Community of Learners

Community of Learners
Kathryn Stejskal, MS Latin, US Humanities, and Dean of US Girls

While repetitiveness in a speech is usually to be avoided, every once in awhile it can be a good sign. Nearly every speaker—teachers, heads of school, even the two students—at the Upper School Open House said that one of the most important and beloved aspects of Wilberforce is the community of learners. "If we sound repetitive," said Dr. Ristuccia, "it's because we're consistent with our mission."

When we talk about a community of learners, we point to two primary aspects of our culture:

First, a faculty-led culture means that the teachers draw the students up into a lively and robust intellectual conversation, rather than stooping to attract them with pop-culture gimmicks and the like. We seek to model a world where being a life-long learner is exciting and attractive.

Second, a community of learners features classes in which students discuss, collaborate and eventually are able—as a class—to take the conversation into their own hands. Teachers are guides: we've climbed this particular mountain a few times before, and we know the way, but we surely aren't going to climb the mountain for you while you stand at the bottom and admire. We are all climbing that mountain together.

One of the greatest blessings of being a member of our community of learners is, I admit, a somewhat selfish one: I am daily introduced to new ideas, I ponder new questions, and I hear new answers.

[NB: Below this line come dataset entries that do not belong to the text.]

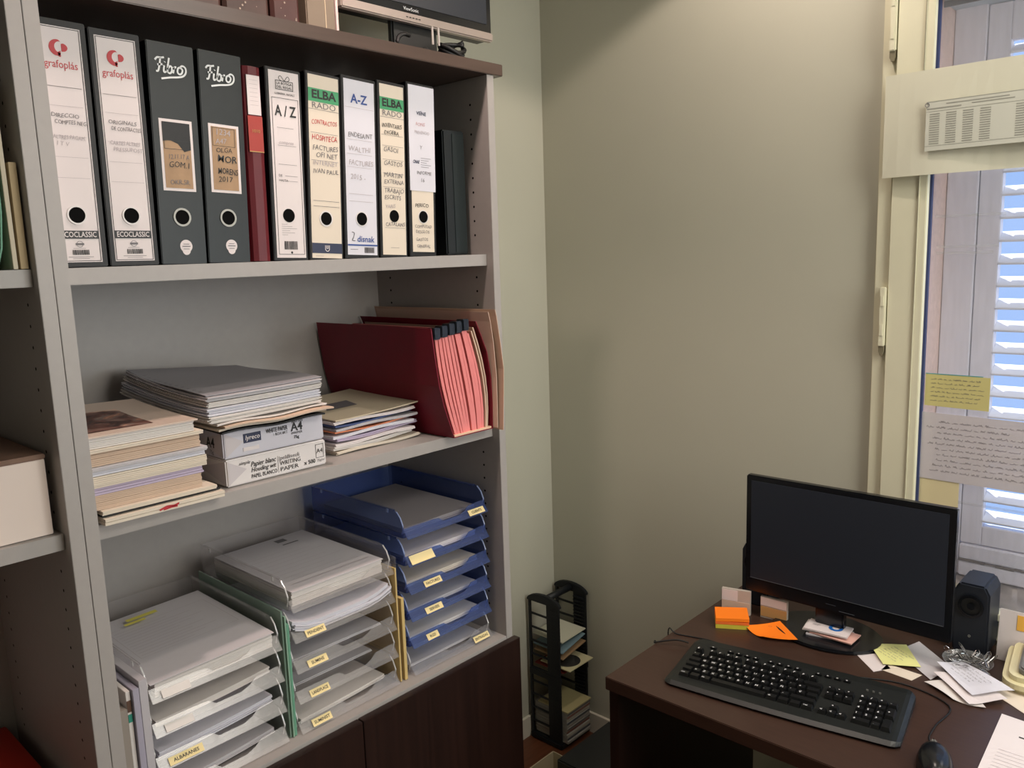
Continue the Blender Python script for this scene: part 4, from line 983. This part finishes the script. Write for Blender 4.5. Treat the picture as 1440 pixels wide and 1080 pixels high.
# sticky notes, cards and slips on the desk
def quad_thing(name, corners, h, m, label, cat, group=None, curl=0, n=8, z=DZ, layers=1):
    """a sheet with four corner points (world xy) counter-clockwise"""
    A, B_, C_, D_ = [Vector((c[0], c[1], 0)) for c in corners]; mb = MB(); vs = []; O = (A+B_+C_+D_)/4
    for s in (0, 1):
        for j in range(n+1):
            for i in range(n+1):
                u, v = i/n, j/n; p = A*(1-u)*(1-v)+B_*u*(1-v)+C_*u*v+D_*(1-u)*v
                zz = .0004+s*h+(curl(u, v) if curl else 0); vs.append((p.x-O.x, p.y-O.y, zz))
    N = (n+1)**2; ix = lambda i, j, s: s*N+j*(n+1)+i; fs = []
    for j in range(n):
        for i in range(n): fs += [(ix(i, j, 0), ix(i, j+1, 0), ix(i+1, j+1, 0), ix(i+1, j, 0)), (ix(i, j, 1), ix(i+1, j, 1), ix(i+1, j+1, 1), ix(i, j+1, 1))]
    for i in range(n): fs += [(ix(i, 0, 0), ix(i+1, 0, 0), ix(i+1, 0, 1), ix(i, 0, 1)), (ix(i, n, 0), ix(i, n, 1), ix(i+1, n, 1), ix(i+1, n, 0)), (ix(0, i, 0), ix(0, i, 1), ix(0, i+1, 1), ix(0, i+1, 0)), (ix(n, i, 0), ix(n, i+1, 0), ix(n, i+1, 1), ix(n, i, 1))]
    o = mb.add(vs, fs).build(name, m, None); o.location = (O.x, O.y, z); tag(o, label, cat, group); return o
# orange pad on yellow pad
c4 = [(.352, -.372), (.392, -.440), (.448, -.405), (.408, -.338)]
quad_thing('sticky_pad', c4, .010, mat('green yellow pad', '#C7B93C', .6), 'yellow-green sticky pad under the orange pad', 'sticky pad', None, 0, 3)
quad_thing('sticky_pad', c4, .006, mat('deep orange pad', '#E8702A', .6), 'deep orange sticky pad sandwiched between yellow and bright orange', 'sticky pad', None, 0, 3, DZ+.0108)
quad_thing('sticky_pad', [(c[0]+.001, c[1]) for c in c4], .008, orange, 'bright orange sticky pad on top, left of the desk monitor', 'sticky pad', None, lambda u, v: .002*u, 6, DZ+.0175)
tp = empty('index_tab_pad', (.455, -.372, DZ), label='white index tab pad standing behind the orange sticky pad', cat='index tabs', rz=-PI/2+.25, group='index tab pads')
MB().box(-.036, 0, .0005, .036, .010, .064).build('backing', mat('clear grey backing', '#B8AFA6', .4), tp, bevel=.0005); MB().box(-.035, -.001, .034, .004, .001, .062).build('white_tab', labelw, tp); MB().box(-.035, -.0012, .002, .035, .0, .033).build('cream_band', paper4, tp)
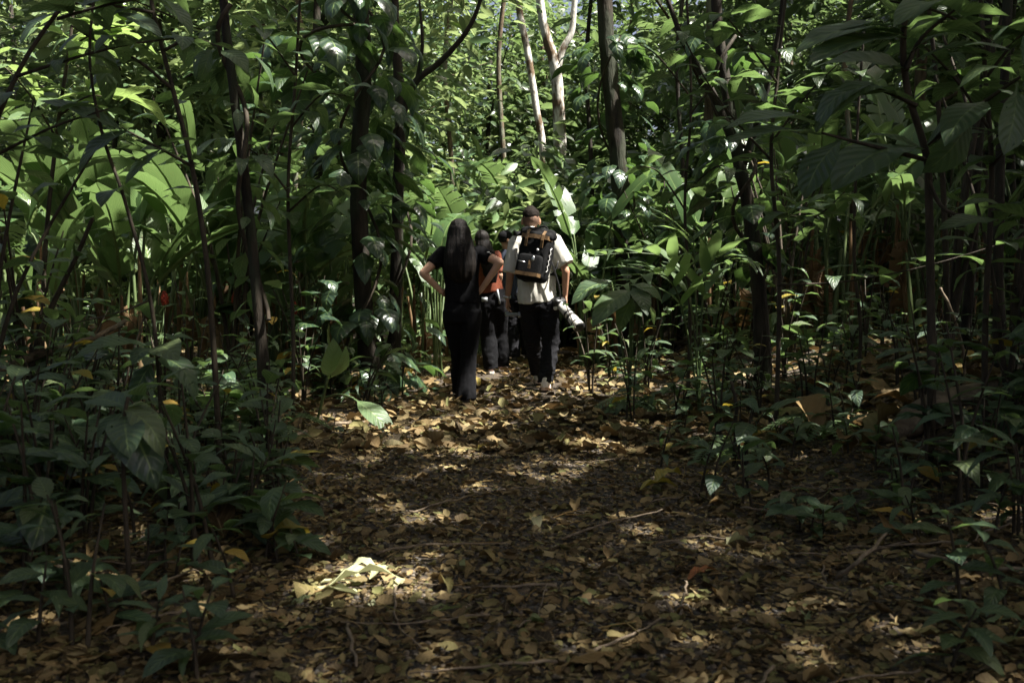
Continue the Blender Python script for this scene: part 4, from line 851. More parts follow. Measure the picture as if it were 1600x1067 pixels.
# ferns: fronds with small pinnae, one mesh per frond
def fern(px, d, label, seed, n=6, L=.34):
    rng = random.Random(seed); t = thing('fern', label, 'fern', gp(px, d), 'ferns beside the path')
    for k in range(n):
        az = k / n * 2 * PI + rng.uniform(-.3, .3); o = Vector((math.cos(az), math.sin(az), 0)); l = L * rng.uniform(.7, 1.1)
        sp = spline([(0, 0, 0), o * l * .4 + Vector((0, 0, l * .5)), o * l + Vector((0, 0, l * .25))], 8); mb = MB(); mb.tube(sp, .003, 3, False)
        P, D, S = [], [], []
        for i in range(3, len(sp) - 1):
            tg = (sp[i + 1] - sp[i]).normalized(); sd = tg.cross(Vector((0, 0, 1))).normalized()
            for s in (-1, 1):
                w = .12 * l / .45 * math.sin(PI * (i - 2) / (len(sp) - 1.5)) + .02; b = sp[i]; e = b + (sd * s + tg * .35) * w; m = (b + e) / 2; h = tg * .012
                mb.add([b - h * .6, m + h * 1.3, e, m - h * .9], [(0, 1, 2, 3)])
        mb.build('frond', M['palm'], t)
for i, (px, d, lab) in enumerate([(1130, 5.9, 'small fern right of the path among dead leaves'), (985, 8.0, 'fern next to the right path edge'), (430, 6.4, 'fern at the left edge of the path'), (240, 5.2, 'fern in the left undergrowth'), (1290, 6.0, 'fern in the right undergrowth')]):
    fern(px, d, lab, 700 + i)
# the pale seedling with an upright and a drooping leaf
t = thing('pale_seedling', 'pale green seedling with one upright and one drooping big leaf', 'seedling', gp(490, 7.2))
stem = [(0, 0, 0)] + [PX(*p) - t.location for p in [(500, 640, 7.15), (512, 590, 7.1)]]
mb = MB(); mb.tube(spline(stem, 5), .011, 6); mb.build('stem', M['stem'], t)
br = [PX(*p) - t.location for p in [(503, 622, 7.15), (528, 616, 7.1), (552, 622, 7.0)]]
mb = MB(); mb.tube(spline(br, 4), .008, 5); mb.build('leaf_stalk', M['stem'], t)
for bx, by, tx, ty, w, nr in [(512, 592, 522, 538, 1.35, (.5, -1, .2)), (512, 592, 545, 552, 1.0, (.8, -.8, .5)), (550, 621, 614, 684, 1.0, (.2, -.6, .9))]:
    a, e = PX(bx, by, 7.1) - t.location, PX(tx, ty, 6.9) - t.location; put_leaf(t, 'light', a, e - a, nr, (e - a).length * 1.1, w)

# seedlings carpeting both sides
rs = random.Random(91); cnt = 0; placed = []
def seed_label(x, y, big):
    w = 'nearest the camera' if y < 3.4 else 'in the near undergrowth' if y < 4.8 else 'at middle distance' if y < 6.8 else 'farther off' if y < 9 else 'level with the walkers'
    return '%s dark green seedling %s, in line with %s' % ('large' if big else 'small', w, lmk(x, y))
def try_seed(x, y, sc):
    b = Vector((x, y, ground(x, y) - .01)); hh = rs.uniform(.14, .42) * sc
    broad_plant(0, 0, hh, rs.randint(6, 11), seed_label(x, y, hh > .28), rs.randrange(99999), rs.choice(['seed', 'seed', 'lance', 'seed', 'broad']), (.11 * sc, .24 * sc), 'seedling', 'seedling', 'seedlings in the undergrowth', 1 if rs.random() < .6 else 2, b, .3, .3)
tries = 0
while cnt < 260 and tries < 4000:
    tries += 1
    y = 2.4 + 9.5 * rs.random() ** 1.2; x = rs.uniform(-.56 * y - .2, .56 * y + .2)
    e = abs(x - path_c(y)) - path_w(y)
    lim = -.05 if x < 0 else .05
    if e < lim: continue
    if x > 0 and y < 6.5 and rs.random() < .72: continue
    if y < 7.4 and 450 < 800 + x / y * FPX < 660: continue
    if x < 0 and y < 2.9 and rs.random() < .5: continue
    if any((x - a) ** 2 + (y - b) ** 2 < .11 ** 2 for a, b in placed): continue
    placed.append((x, y)); try_seed(x, y, 1.0 if y > 4 else .9); cnt += 1
# individual seedlings seen clearly in the photograph
for i, (px, py, d, h, n, L, key, lab) in enumerate([(450, 0, 3.95, .30, 10, (.10, .17), 'seed', 'small glossy seedling at the left edge of the path near the sun patch'), (425, 0, 4.3, .36, 10, (.10, .16), 'seed', 'seedling with stacked oval leaves left of the near path'), (470, 0, 3.55, .2, 7, (.09, .14), 'seed', 'low seedling touching the bright sun patch'),
        (1105, 0, 4.75, .42, 11, (.14, .24), 'seed', 'seedling with large ribbed leaves at the right edge of the near path'), (1170, 0, 4.5, .34, 9, (.16, .26), 'seed', 'seedling with broad blue-green leaves right of the near path'), (1215, 0, 5.0, .3, 8, (.14, .22), 'seed', 'seedling behind the broad blue-green one'), (1040, 0, 5.6, .3, 8, (.12, .2), 'lance', 'seedling with narrow leaves at the right path edge'),
        (1340, 0, 4.2, .2, 7, (.14, .2), 'seed', 'low seedling left of the foreground sapling'), (290, 0, 4.3, .35, 9, (.16, .24), 'seed', 'seedling with long leaves by the leaning stems'), (515, 0, 6.6, .16, 4, (.09, .13), 'seed', 'tiny round-leaved seedling below the pale seedling')]):
    broad_plant(px, d, h, n, lab, 800 + i, key, L, 'seedling', 'seedling', stems=1 if n < 9 else 2, low=.35)

# ------------------------------------------------------------------ forest floor: litter, single fallen leaves, twigs, gravel
def gnorm(x, y):
    e = .04; return Vector((ground(x - e, y) - ground(x + e, y), ground(x, y - e) - ground(x, y + e), 2 * e)).normalized()
rg = np.random.default_rng(33)
def floor_pts(n, y0, y1, pw, side=.62):
    y = y0 + (y1 - y0) * rg.random(n) ** pw; x = rg.uniform(-1, 1, n) * (side * y + .5)
    z = np.array([ground(a, b) for a, b in zip(x, y)]); return np.stack([x, y, z], 1)
LT = [litter_template(i, [.15, .5, -.3, .8, .05, -.5][i], [.35, .25, .5, .2, .7, .45][i]) for i in range(6)]
ch = []
for k, (Tm, Fm, Um) in enumerate(LT):
    for (n, y0, y1, pw, s0, s1, up) in [(2600, 1.9, 8.0, 1.25, .025, .068, .02), (7000, 1.9, 6.5, 1.3, .008, .04, .016), (2200, 6.0, 14, 1.3, .04, .15, .03), (700, 12, 34, 1.4, .12, .26, .02)]:
        P = floor_pts(n, y0, y1, pw)
        # a little thinner on the trodden middle of the near path
        thin = np.array([abs(a - path_c(b)) < .55 and noise.noise((a * 1.7, b * 1.1, 2)) > -.05 and rg.random() < .12 for a, b in P[:, :2]])
        P = P[~thin]; n = len(P)
        P[:, 2] += rg.uniform(.002, up, n)
        a = rg.uniform(0, 2 * PI, n); tl = rg.normal(size=n) * .24
        D = np.stack([np.cos(a), np.sin(a), tl], 1); Nn = np.stack([rg.normal(size=n) * .45, rg.normal(size=n) * .45, np.ones(n)], 1)
        S = rg.uniform(s0, s1, n); S3 = np.stack([S * rg.uniform(.4, 1.5, n), S, S * rg.uniform(.5, 1.8, n)], 1)
        ch.append(scatter(Tm, Fm, Um, P, frames(D, Nn), S3, rg.uniform(0, 1, n)))
o = obj('leaf_litter', fast_mesh('leaf_litter', ch, M['litter'])); tagp(o, 'brown dead leaf litter covering the forest floor', 'leaf litter', kind='stuff')

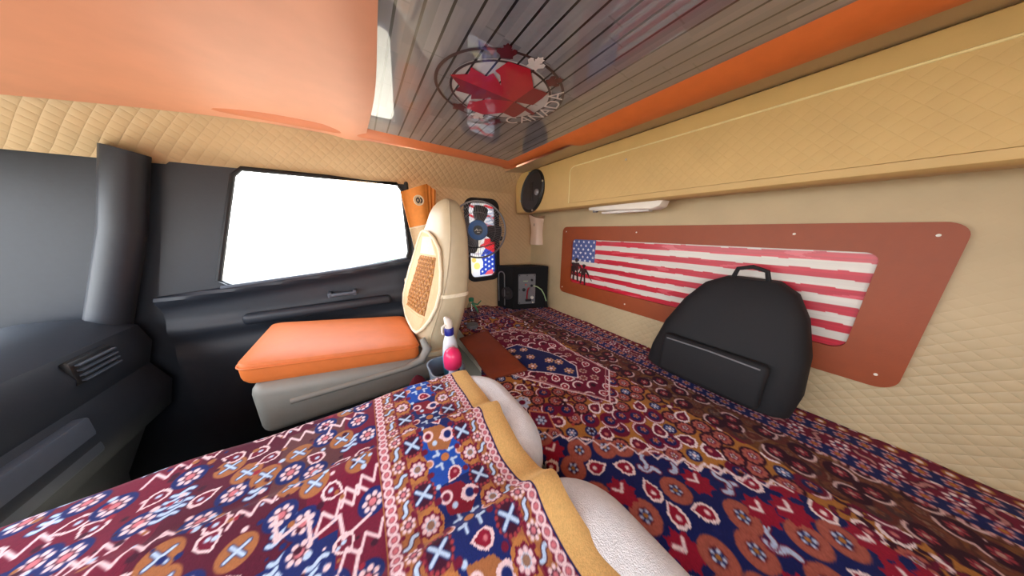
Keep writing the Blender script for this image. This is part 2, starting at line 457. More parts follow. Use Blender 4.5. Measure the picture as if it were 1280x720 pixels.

I have had the privilege of being a part of some great conversations:

Reading Hobbes' Leviathan with Class 10, I pondered along with the students the nature of justice and the pressing question: Do you have a moral obligation to wear your seatbelt in the backseat on a long road trip just because it's the law? During a discussion that arose in HL 9, we took a few minutes to wonder whether the suggestion in the Constitutional Convention that our government have a council of three presidents from three different regions would in fact have improved our system. While monitoring lunch and contemplating an unusual utensil holder with several students, we considered: Could a stump with a fork jammed into it be considered real art?

Teaching a class often feels as rigorous and exhilarating as taking a college course. And then there is extra reading on top it all! Students make book recommendations to me all the time—often appalled that I haven't read their favorite biography or work of historical fiction—and some students even bring the book and lend it to me.

Finally, we know that the only true basis for a thriving community is Christ. We believe that praying together and praising together is the only way that real learning together will happen. Please pray for our community of learners!